US warns businesses against taking part in Damascus fair

The statement says anyone doing business with President Bashar Assad’s government will expose themselves to the possibility of U.S. sanctions.

28 August 2019 | 16:36

Source: Associated Press

  • Source: Associated Press
  • Last update: 28 August 2019 | 16:36

A picture taken on August 10, 2017, shows a man walking past the Damascus International Fair grounds in the Syrian capital. (AFP Photo)

BEIRUT: The United States warned businesses against taking part in an annual trade fair in the Syrian capital opening Wednesday, saying participants would expose themselves to the possibility of U.S. sanctions.

Russia, a key backer of Syrian President Bashar Assad, shot back, accusing the U.S. of undermining the reconstruction of Syria.

In a statement posted on Twitter, the U.S. Embassy in Syria, which closed the mission early on in the country’s eight-year civil war, said it has received reports that some regional businessmen or chambers of commerce plan to participate in the Damascus fair.

“We reiterate our warning that anyone doing business with the Assad regime or its associates is exposing themselves to the possibility of U.S. sanctions,” it said.

The Damascus International Fairgrounds, located near the city’s international airport, is hosting the fair. Before the war started in 2011, the exhibition was a high-profile event, attracting major investors and celebrities from around the Arab world who performed to packed audiences on opening night.

The event was halted in 2001 as the country descended into conflict and rebels seized control of the eastern suburbs of Damascus, near the fairgrounds.
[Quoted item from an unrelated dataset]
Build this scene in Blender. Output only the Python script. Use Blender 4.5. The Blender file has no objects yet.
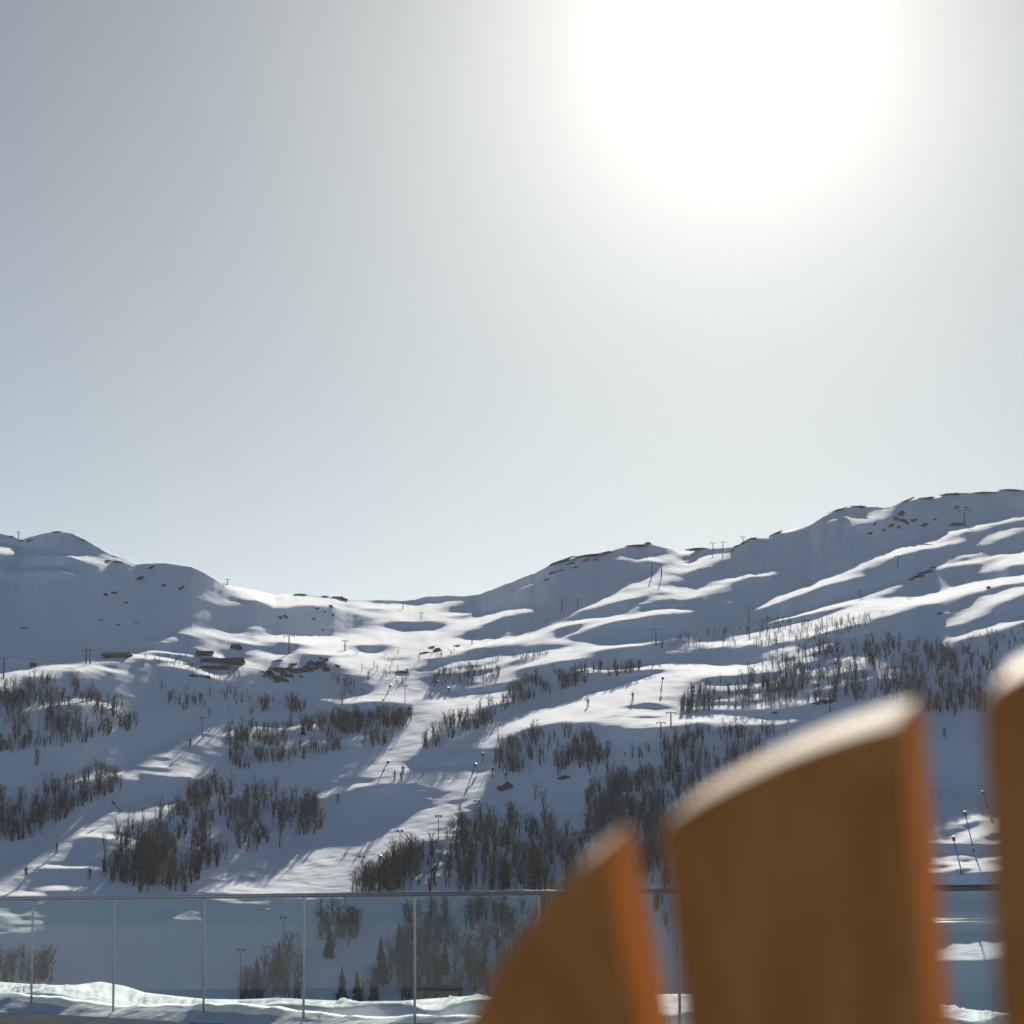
import bpy, bmesh, math, random
import numpy as np
from mathutils import Vector, Matrix, noise as mnoise
from mathutils.bvhtree import BVHTree

R = math.radians
rng = np.random.default_rng(11)
random.seed(11)
scene = bpy.context.scene
COL = scene.collection

# ------------------------------------------------------------------ camera
F = 2782.0
PITCH = math.atan((905 - 512) / F)
ROLL = R(0.35)
EYE = 1.0
cam_d = bpy.data.cameras.new('camera')
cam = bpy.data.objects.new('camera', cam_d)
COL.objects.link(cam)
cam_d.sensor_width = 36
cam_d.lens = F / 1024 * 36
cam_d.clip_start = 0.05
cam_d.clip_end = 60000
cam.location = (0, 0, EYE)
M3 = Matrix.Rotation(math.pi / 2 + PITCH, 3, 'X') @ Matrix.Rotation(-ROLL, 3, 'Z')
cam.rotation_euler = M3.to_euler()
scene.camera = cam
cam_d.dof.use_dof = True
cam_d.dof.focus_distance = 160
cam_d.dof.aperture_fstop = (cam_d.lens / 1000) / 0.0105
MN = np.array([list(r) for r in M3])


def rays(u, v):
    u = np.asarray(u, float); v = np.asarray(v, float)
    c = np.stack([(u - 512) / F, (512 - v) / F, -np.ones_like(u)], -1)
    return c @ MN.T


def at(u, v, y):
    """point on the line of sight through (u,v) at forward distance y"""
    d = rays(u, v)
    return Vector(d / d[1] * y) + Vector((0, 0, EYE))


SUN_EL, SUN_AZ = R(18.0), R(4.8)
TO_SUN = Vector((math.sin(SUN_AZ) * math.cos(SUN_EL), math.cos(SUN_AZ) * math.cos(SUN_EL), math.sin(SUN_EL)))

# ------------------------------------------------------------------ helpers


def tag(o, label=None, cat=None, group=None, kind=None):
    if label: o['label'] = label
    if cat: o['category'] = cat
    if group: o['group'] = group
    if kind: o['kind'] = kind
    return o


def empty(name, loc, rz=0.0):
    o = bpy.data.objects.new(name, None)
    COL.objects.link(o)
    o.location = loc
    o.rotation_euler = (0, 0, rz)
    o.empty_display_size = 0.3
    return o


def link_mesh(name, me, m, parent=None):
    if m and not me.materials: me.materials.append(m)
    o = bpy.data.objects.new(name, me)
    COL.objects.link(o)
    if parent: o.parent = parent
    return o


def np_mesh(name, verts, faces, smooth=False):
    me = bpy.data.meshes.new(name)
    if isinstance(verts, np.ndarray) and isinstance(faces, np.ndarray):
        k = faces.shape[1]
        me.vertices.add(len(verts)); me.vertices.foreach_set('co', verts.astype(np.float32).ravel())
        me.loops.add(faces.size); me.loops.foreach_set('vertex_index', faces.astype(np.int32).ravel())
        me.polygons.add(len(faces))
        me.polygons.foreach_set('loop_start', np.arange(0, faces.size, k, dtype=np.int32))
        me.update(calc_edges=True)
    else:
        me.from_pydata([tuple(v) for v in verts], [], [tuple(f) for f in faces])
    if smooth: me.polygons.foreach_set('use_smooth', np.ones(len(me.polygons), bool))
    me.update()
    return me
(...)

The fair resumed in 2017 for the first time since war broke out, an event hailed by officials as a victory and a sign of renewed confidence after rebels were ejected from the area around the capital following years-long fighting.

But participation has been largely confined to Syrian companies, followed by Lebanese and Iranian exhibitors and very few Russian, largely because of the challenges posed by international sanctions and the lack of a political solution to the conflict.

Sanctions by the U.S. have been in place since 2011 but were tightened by the Trump administration in the past year.

The U.S. statement said it is “unacceptable and inappropriate” for businesses and individuals to participate, “particularly at a time when the Assad regime and its allies Russia and the IRGC are attacking innocent civilians.” The IRGC is an acronym for Iran’s powerful Revolutionary Guard Corps, which is fighting alongside Assad’s forces in Syria.

On its Facebook page, the embassy urged members of the public who have information on any businesses or individuals who plan to participate in the trade fair to email the U.S. Department of Treasury with the information.

China’s ambassador in Damascus, Feng Biao, said the U.S. threats to impose sanctions on participants at the Damascus fair would not deter Chinese companies from taking part.

“Damascus international fair is considered as a source of power for the Syrian people and a window to develop Syria’s economy,” Feng said in an interview with the state news agency SANA late Tuesday, adding that 58 Chinese companies will take part in the fair this year.

The Russian Foreign Ministry accused Washington of attempting to sabotage the event. The U.S.’s “blatant attempts to undermine the Syrian leadership’s reconstruction efforts are harmful to Syria’s unity, sovereignty, and territorial integrity,” the ministry said.